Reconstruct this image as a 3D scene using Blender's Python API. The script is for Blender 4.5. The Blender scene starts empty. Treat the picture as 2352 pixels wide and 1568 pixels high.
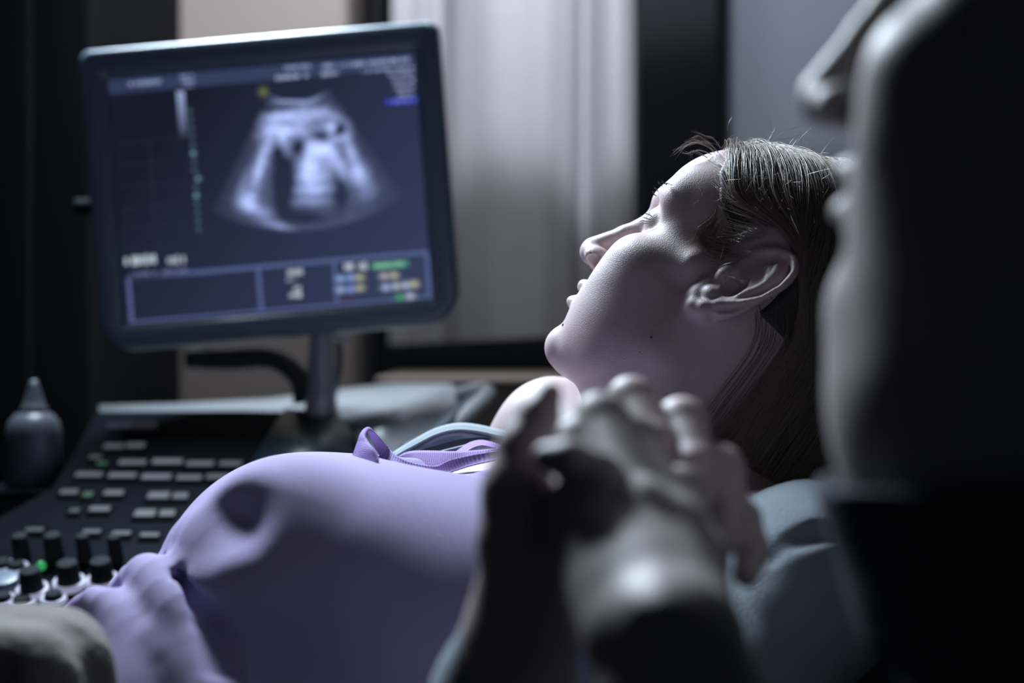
import bpy, bmesh, math, random
import numpy as np
from mathutils import Vector, Matrix

S = bpy.context.scene
FPX = 50.0 / 36.0 * 2352.0
CAM_Z = 1.2

# ------------------------------------------------------------ camera, world, lights
cam_d = bpy.data.cameras.new('camera')
cam = bpy.data.objects.new('camera', cam_d)
S.collection.objects.link(cam)
cam.location = (0, 0, CAM_Z)
cam.rotation_euler = (math.pi / 2, 0, 0)
cam_d.lens = 50; cam_d.sensor_width = 36
cam_d.clip_start = 0.02
cam_d.dof.use_dof = True
cam_d.dof.focus_distance = 1.0
cam_d.dof.aperture_fstop = 2.9
S.camera = cam

w = bpy.data.worlds.new('world'); S.world = w
w.use_nodes = True
bg = w.node_tree.nodes['Background']
bg.inputs[0].default_value = (0.30, 0.42, 0.66, 1)
bg.inputs[1].default_value = 0.020

S.view_settings.view_transform = 'Standard'
S.view_settings.look = 'None'
S.view_settings.gamma = 1
S.view_settings.exposure = 0.0
S.view_settings.use_curve_mapping = False
S.cycles.use_denoising = True
S.cycles.max_bounces = 6
S.cycles.sample_clamp_indirect = 4


def W(px, py, d):
    """a point of the room: seen at (px, py) from the doorway, d metres in"""
    return Vector(((px - 1176) / FPX * d, d, CAM_Z + (784 - py) / FPX * d))


def light(name, kind, loc, target, energy, color, **kw):
    l = bpy.data.lights.new(name, kind)
    o = bpy.data.objects.new(name, l)
    S.collection.objects.link(o)
    o.location = loc
    o.rotation_euler = (Vector(target) - Vector(loc)).to_track_quat('-Z', 'Y').to_euler()
    l.energy = energy; l.color = color
    for k, v in kw.items():
        setattr(l, k, v)
    return o


# ceiling lamp over the far side of the couch
light('ceiling_lamp', 'AREA', (-0.46, 1.68, 2.16), (0.02, 0.90, 1.08), 21.5, (0.74, 0.87, 1.0), shape='RECTANGLE', size=0.4, size_y=0.3, spread=math.radians(110))
# lamp over the curtained window
light('curtain_lamp', 'SPOT', (0.14, 1.62, 2.5), (0.14, 2.6, 2.5), 82, (0.90, 0.92, 1.0), spot_size=math.radians(100), spot_blend=0.14, shadow_soft_size=0.03)
light('added_curtain_fill', 'SPOT', (0.0, 1.75, 2.5), (-0.05, 2.6, 1.3), 26, (0.95, 0.95, 1.0), spot_size=math.radians(130), spot_blend=0.5, shadow_soft_size=0.1)  # added wide fill, no lamp there: lifts the lower curtain, desk and beige wall

# ------------------------------------------------------------ helpers


def link(o, parent=None):
    S.collection.objects.link(o)
    if parent is not None:
        o.parent = parent
    return o


def tag(o, label=None, cat=None, group=None, kind=None):
    if label: o['label'] = label
    if cat: o['category'] = cat
    if group: o['group'] = group
    if kind: o['kind'] = kind
    return o


def empty(name, loc=(0, 0, 0)):
    o = bpy.data.objects.new(name, None)
    o.location = loc
    o.empty_display_size = 0.05
    return link(o)


def mesh_obj(name, verts, faces, mat, parent=None, smooth=True, origin=None):
    me = bpy.data.meshes.new(name)
    v = np.asarray(verts, dtype=np.float64)
    if origin is not None:
        v = v - np.array(origin)
    if isinstance(faces, np.ndarray):
        n, k = faces.shape
        me.vertices.add(len(v)); me.vertices.foreach_set('co', v.astype(np.float32).ravel())
        me.loops.add(n * k); me.loops.foreach_set('vertex_index', faces.astype(np.int32).ravel())
        me.polygons.add(n)
        me.polygons.foreach_set('loop_start', (np.arange(n) * k).astype(np.int32))
        me.update(calc_edges=True)
        me.validate()
    else:
        me.from_pydata([tuple(p) for p in v], [], faces)
    if smooth:
        me.polygons.foreach_set('use_smooth', np.ones(len(me.polygons), dtype=bool))
    me.materials.append(mat)
    me.update()
    o = bpy.data.objects.new(name, me)
    if origin is not None:
        o.location = origin
    if parent is not None:
        # parts keep their world place: parents are empties or meshes moved by .location only
        link(o, parent)
        o.location = Vector(o.location) - world_loc(parent)
    else:
        link(o)
    return o


def world_loc(o):
    v = Vector(o.location)
    while o.parent is not None:
        o = o.parent
        v += Vector(o.location)
    return v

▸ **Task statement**
Write out, word for word, the lines from the start of the data through the one holding "return Vector(((px - 1176)". Omit pictures.

▸ **Solution for this problem**
Reconstruct this image as a 3D scene using Blender's Python API. The script is for Blender 4.5. The Blender scene starts empty. Treat the picture as 2352 pixels wide and 1568 pixels high.
import bpy, bmesh, math, random
import numpy as np
from mathutils import Vector, Matrix

S = bpy.context.scene
FPX = 50.0 / 36.0 * 2352.0
CAM_Z = 1.2

# ------------------------------------------------------------ camera, world, lights
cam_d = bpy.data.cameras.new('camera')
cam = bpy.data.objects.new('camera', cam_d)
S.collection.objects.link(cam)
cam.location = (0, 0, CAM_Z)
cam.rotation_euler = (math.pi / 2, 0, 0)
cam_d.lens = 50; cam_d.sensor_width = 36
cam_d.clip_start = 0.02
cam_d.dof.use_dof = True
cam_d.dof.focus_distance = 1.0
cam_d.dof.aperture_fstop = 2.9
S.camera = cam

w = bpy.data.worlds.new('world'); S.world = w
w.use_nodes = True
bg = w.node_tree.nodes['Background']
bg.inputs[0].default_value = (0.30, 0.42, 0.66, 1)
bg.inputs[1].default_value = 0.020

S.view_settings.view_transform = 'Standard'
S.view_settings.look = 'None'
S.view_settings.gamma = 1
S.view_settings.exposure = 0.0
S.view_settings.use_curve_mapping = False
S.cycles.use_denoising = True
S.cycles.max_bounces = 6
S.cycles.sample_clamp_indirect = 4


def W(px, py, d):
    """a point of the room: seen at (px, py) from the doorway, d metres in"""
    return Vector(((px - 1176) / FPX * d, d, CAM_Z + (784 - py) / FPX * d))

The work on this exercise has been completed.